The vertigo that Newt was experiencing was extreme. Coming out of South Carolina, he’d been greeted in Florida by massive crowds—six thousand in Naples, four thousand in Sarasota—and gotten news that Sheldon Adelson was bestowing another $5 million on Winning Our Future. Gingrich’s plan was to spend his week-plus in Florida talking about little except Romneycare and Obamacare. But the strategy was ripped up by the taunts of Team Romney, which provoked him into defensiveness and endless relitigation of issues that tormented him, especially the invective about how he exited his speakership under an ethical cloud.
The “resign in disgrace” line echoed in Newt’s ears louder than anything else. His time in the speaker’s chair was the crowning achievement of his life. And here Romney and his lackeys were crapping all over it. To his
friend Vin Weber, the only Mitt adviser Gingrich really knew or trusted, he sent text after text, e-mail after e-mail, lodging fierce complaints.

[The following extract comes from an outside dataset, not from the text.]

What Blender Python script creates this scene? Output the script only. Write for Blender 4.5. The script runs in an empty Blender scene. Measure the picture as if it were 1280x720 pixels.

Weber thought Gingrich had a point. The speakership attacks were unfair, untrue, and, in fact, overkill. Weber was the rare Romneyite with a window into Newt’s psyche. He realized that killing Gingrich was necessary for Mitt to win. But there was a difference, Vin believed, between a dignified assassination and a public drawing and quartering. More than once, Weber warned Rhoades and others in Boston that some of their attacks were digging at Newt in a bad way. You’re at risk of making him not just mad but crazy, Weber said. And crazy people can be really dangerous.
For Gingrich, the line between fuming and full-on berserk was thin—and a story that he read on January 29 threatened to push him across it. The piece was in that Sunday’s New York Times. Its headline read FACING SECOND LOSS TO GINGRICH, ROMNEY WENT ON WARPATH. The article chronicled in vivid detail Boston’s consultations the day after South Carolina, describing the Romneyites’ plan to “eviscerate” Gingrich in Florida by “mak[ing] Newt mad and Mitt meaner.”
The word “eviscerate” seemed to flip a switch inside Newt and Callista. They repeated it over and over to each other: “eviscerate.” Everything they despised about Romney was embedded in that word: the premeditation, the soullessness, the malignancy, the arid amorality.
That morning the couple attended services at the Exciting Idlewild Baptist Church, in Lutz, just north of Tampa, a megachurch so mega that it had its own Starbucks in the lobby. Afterwards, Gingrich stood in the parking lot with the media and unleashed a spree of rhetorical violence that made Weber seem prescient. Calling Romney a “pro-abortion, pro-gun-control, pro-tax-increase moderate from Massachusetts” using “money from Wall Street” to spread pernicious lies—“as big an outrage as I’ve had in my career”—Newt predicted that Mitt would be unable to secure the requisite number of delegates to claim his party’s nomination. “When you add the two conservatives together,” Gingrich maintained, referring to himself and Santorum, “we clearly beat Romney.” He vowed to spend the months ahead waging a “straight-out contest” that would go on all the way to Tampa.